明日は我が身 さんの感想・評価
4.0
物語 : 3.5
作画 : 5.0
声優 : 4.0
音楽 : 3.5
キャラ : 4.0
状態:観終わった
スリリングかつ新感覚な戦車バトル
剣道、柔道、などのように戦車道と言う競技が存在するというかなりぶっ飛んだ設定の世界…。
海上に浮かぶ学園艦という巨大な船。その上に広がる街、大洗を舞台に主人公西住みほが仲間と戦車道の大会に出るという物語。
このアニメの見所はやはり迫力満点の戦車バトルである。

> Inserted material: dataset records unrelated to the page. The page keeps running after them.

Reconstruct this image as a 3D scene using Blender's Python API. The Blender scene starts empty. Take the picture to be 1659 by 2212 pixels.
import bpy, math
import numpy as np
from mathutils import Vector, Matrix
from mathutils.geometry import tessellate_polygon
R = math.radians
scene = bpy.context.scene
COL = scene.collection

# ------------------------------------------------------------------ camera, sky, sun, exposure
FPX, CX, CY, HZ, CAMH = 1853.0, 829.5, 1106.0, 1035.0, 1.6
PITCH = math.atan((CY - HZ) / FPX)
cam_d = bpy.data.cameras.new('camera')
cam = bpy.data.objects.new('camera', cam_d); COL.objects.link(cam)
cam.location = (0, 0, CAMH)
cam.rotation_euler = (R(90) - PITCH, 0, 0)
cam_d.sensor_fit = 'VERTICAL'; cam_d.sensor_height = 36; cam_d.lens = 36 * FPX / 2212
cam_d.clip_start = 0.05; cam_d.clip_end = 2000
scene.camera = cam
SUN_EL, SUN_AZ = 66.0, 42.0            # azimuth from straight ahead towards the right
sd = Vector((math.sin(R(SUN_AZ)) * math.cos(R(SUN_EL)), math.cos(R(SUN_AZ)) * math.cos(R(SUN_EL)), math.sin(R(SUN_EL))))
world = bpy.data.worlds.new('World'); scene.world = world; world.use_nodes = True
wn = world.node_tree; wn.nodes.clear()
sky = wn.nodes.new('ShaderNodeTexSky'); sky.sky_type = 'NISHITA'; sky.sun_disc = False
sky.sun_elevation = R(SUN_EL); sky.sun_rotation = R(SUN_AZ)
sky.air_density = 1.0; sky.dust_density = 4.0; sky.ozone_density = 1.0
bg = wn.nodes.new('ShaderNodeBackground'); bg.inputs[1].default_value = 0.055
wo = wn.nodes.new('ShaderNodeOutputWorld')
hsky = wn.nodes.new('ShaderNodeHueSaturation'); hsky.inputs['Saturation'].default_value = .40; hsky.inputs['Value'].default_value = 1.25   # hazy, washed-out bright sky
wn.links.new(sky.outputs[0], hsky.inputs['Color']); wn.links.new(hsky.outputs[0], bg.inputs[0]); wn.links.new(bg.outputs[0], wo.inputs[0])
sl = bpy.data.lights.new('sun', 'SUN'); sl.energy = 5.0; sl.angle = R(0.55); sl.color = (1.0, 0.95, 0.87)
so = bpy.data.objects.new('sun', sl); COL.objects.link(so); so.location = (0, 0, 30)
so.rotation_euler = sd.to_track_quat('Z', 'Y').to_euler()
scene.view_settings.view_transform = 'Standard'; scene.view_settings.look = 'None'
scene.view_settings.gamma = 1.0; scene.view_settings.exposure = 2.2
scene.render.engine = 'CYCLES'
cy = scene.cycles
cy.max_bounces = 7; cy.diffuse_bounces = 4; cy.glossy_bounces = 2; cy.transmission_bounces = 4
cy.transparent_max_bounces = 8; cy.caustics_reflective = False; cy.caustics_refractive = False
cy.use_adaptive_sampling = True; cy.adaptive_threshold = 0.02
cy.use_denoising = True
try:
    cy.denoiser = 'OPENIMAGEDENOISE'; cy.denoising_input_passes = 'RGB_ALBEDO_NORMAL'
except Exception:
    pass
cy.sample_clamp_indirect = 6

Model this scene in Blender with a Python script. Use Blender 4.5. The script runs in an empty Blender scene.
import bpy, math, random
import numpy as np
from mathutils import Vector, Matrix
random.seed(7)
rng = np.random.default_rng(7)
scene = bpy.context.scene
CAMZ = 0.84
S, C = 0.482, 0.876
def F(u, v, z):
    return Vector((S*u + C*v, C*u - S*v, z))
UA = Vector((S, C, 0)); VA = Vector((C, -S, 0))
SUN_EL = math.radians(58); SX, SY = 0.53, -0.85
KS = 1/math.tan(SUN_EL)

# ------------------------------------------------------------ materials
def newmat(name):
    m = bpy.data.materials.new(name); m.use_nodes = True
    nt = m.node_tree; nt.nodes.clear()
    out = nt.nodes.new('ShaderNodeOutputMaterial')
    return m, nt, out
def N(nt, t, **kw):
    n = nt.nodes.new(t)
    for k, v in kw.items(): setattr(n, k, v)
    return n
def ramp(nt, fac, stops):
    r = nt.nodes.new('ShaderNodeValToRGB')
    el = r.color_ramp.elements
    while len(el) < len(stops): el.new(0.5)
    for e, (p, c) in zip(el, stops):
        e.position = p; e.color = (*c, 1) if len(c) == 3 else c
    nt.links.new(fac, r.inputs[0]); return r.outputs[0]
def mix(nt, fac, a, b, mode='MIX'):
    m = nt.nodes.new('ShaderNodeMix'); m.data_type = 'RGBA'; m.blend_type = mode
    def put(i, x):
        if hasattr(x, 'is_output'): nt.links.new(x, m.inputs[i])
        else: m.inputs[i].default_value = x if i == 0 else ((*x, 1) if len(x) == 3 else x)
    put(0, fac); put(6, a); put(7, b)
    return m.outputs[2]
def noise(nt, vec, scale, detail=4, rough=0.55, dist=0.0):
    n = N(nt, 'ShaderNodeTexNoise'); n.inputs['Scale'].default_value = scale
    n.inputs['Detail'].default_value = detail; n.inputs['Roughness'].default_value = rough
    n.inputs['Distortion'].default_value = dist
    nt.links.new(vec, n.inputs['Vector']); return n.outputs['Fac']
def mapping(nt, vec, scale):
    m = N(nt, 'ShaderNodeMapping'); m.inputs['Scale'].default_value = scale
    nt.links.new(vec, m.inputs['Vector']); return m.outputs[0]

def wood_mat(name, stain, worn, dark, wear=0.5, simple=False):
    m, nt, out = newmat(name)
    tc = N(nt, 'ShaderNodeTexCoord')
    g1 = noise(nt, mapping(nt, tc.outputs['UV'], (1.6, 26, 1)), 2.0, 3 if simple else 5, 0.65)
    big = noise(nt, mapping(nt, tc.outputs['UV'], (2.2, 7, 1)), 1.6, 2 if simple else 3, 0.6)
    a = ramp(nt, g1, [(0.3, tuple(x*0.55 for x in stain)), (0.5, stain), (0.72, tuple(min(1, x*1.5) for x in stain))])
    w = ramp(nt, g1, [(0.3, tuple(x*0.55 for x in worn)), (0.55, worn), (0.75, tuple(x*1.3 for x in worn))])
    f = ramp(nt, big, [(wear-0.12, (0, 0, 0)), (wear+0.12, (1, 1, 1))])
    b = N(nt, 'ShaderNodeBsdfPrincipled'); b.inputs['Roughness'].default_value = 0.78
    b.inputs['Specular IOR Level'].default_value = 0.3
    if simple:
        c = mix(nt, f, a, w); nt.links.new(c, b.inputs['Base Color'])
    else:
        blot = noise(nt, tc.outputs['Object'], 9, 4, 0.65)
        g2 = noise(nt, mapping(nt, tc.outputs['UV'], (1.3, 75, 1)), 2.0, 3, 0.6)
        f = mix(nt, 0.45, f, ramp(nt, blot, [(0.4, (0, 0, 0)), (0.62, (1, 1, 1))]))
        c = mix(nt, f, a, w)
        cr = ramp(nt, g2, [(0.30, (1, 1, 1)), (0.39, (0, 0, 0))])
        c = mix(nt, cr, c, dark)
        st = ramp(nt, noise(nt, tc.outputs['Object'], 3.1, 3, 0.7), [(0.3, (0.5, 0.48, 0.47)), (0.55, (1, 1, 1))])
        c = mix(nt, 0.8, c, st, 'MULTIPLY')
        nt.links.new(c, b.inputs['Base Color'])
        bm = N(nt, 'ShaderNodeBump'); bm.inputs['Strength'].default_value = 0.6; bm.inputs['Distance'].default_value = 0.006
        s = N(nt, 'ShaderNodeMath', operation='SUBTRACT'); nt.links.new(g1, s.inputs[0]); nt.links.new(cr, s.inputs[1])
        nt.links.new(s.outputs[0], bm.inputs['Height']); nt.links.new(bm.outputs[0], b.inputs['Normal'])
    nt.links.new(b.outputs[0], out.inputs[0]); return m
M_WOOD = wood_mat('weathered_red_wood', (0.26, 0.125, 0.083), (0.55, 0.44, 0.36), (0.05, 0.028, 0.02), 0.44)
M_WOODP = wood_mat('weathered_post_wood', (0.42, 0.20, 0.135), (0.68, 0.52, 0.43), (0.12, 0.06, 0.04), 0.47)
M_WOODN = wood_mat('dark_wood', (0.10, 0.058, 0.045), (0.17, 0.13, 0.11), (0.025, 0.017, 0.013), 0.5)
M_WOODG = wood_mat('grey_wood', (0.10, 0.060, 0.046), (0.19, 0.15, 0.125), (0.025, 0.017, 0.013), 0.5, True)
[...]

特に市街戦は戦略性があり絵面的にも非常に派手で面白い!
戦車ごとの性能の違いをうまく活用して相手を翻弄する手に汗握る試合。
テーマとしては代々戦車道をしてきた家族とのとある確執から戦車道をやりたくなくなっていた主人公西住みほが学園で仲間と出会い、一緒に戦車道をしていくうちにその楽しさを見つける、というもの。
そんな中で、ひとつ感じたのがみほが最初に友達となる2人が戦車道をやり始める動機が少し弱い気がする点。特に華は母親から勘当を受けてまで戦車道をやりたいという根拠の説得力がやや薄かった(当然やってるうちにハマっていった、などの理由もあるが)。
また勘当とまで言い放った母親が生け花ひとつであっさり改心というのは都合のいい話だな…と感じてしまった。改心させる予定ならせめてちょっと喧嘩するくらいにしとけば良かったのにあれではキチガイさんである。
またみほのやり方が気に入らない母親もみほの姉も、終始ああいう「負けた後に主人公を認める系ラスボス」がつかう定型文しかしゃべらなかったのが残念だった。
またせっかくダージリンに負けた戦いはもっときちんと悔しがって欲しかった。他はすべて勝つのだからそういう泥臭い敗北もスポコンに必要な気がするがあまりに全体的に爽やかかつさっぱりしていた(1クールだから仕方ないのかもしれないし、それが売りだというなら完全に個人的な好みになるが)。
スポコンものの名作とあらかじめ聞いていて期待値が高かったがゆえに少しインパクトに欠けた。どちらかというと部活動サクセスものの良作って感じである。
しかし、そのような心情変化の雑さや溜めの少なさが多々目に入りはしたものの先ほど挙げたみほを中心とした物語のテーマはきちんと書けていたので作劇としてはきちんとまとまっていて、十分良作の範囲である作品なのは間違いない。
何よりテンポの良さによって分単位でのキャラの掛け合いがキャラをアピールする頻度を増していて、だからキャラを見てるだけで愉快な気分になれた。
秋山さんと冷泉さんと生徒会長と桃ちゃんは特に取っつきやすくて視聴者に優しいキャラである。
先ほど挙げたように、全体的に爽やかな雰囲気がある作品である上、キャラの取っつきやすさもあるので戦車というイレギュラーな題材を扱っているのに非常に気軽に見れるところに素晴らしさを感じた。
期待していたベクトルと違ってはいたものの良い作品だと思った。
きれいに畳みすぎたので、2期がもしあれば今度は世界観をさらに広げてほしい。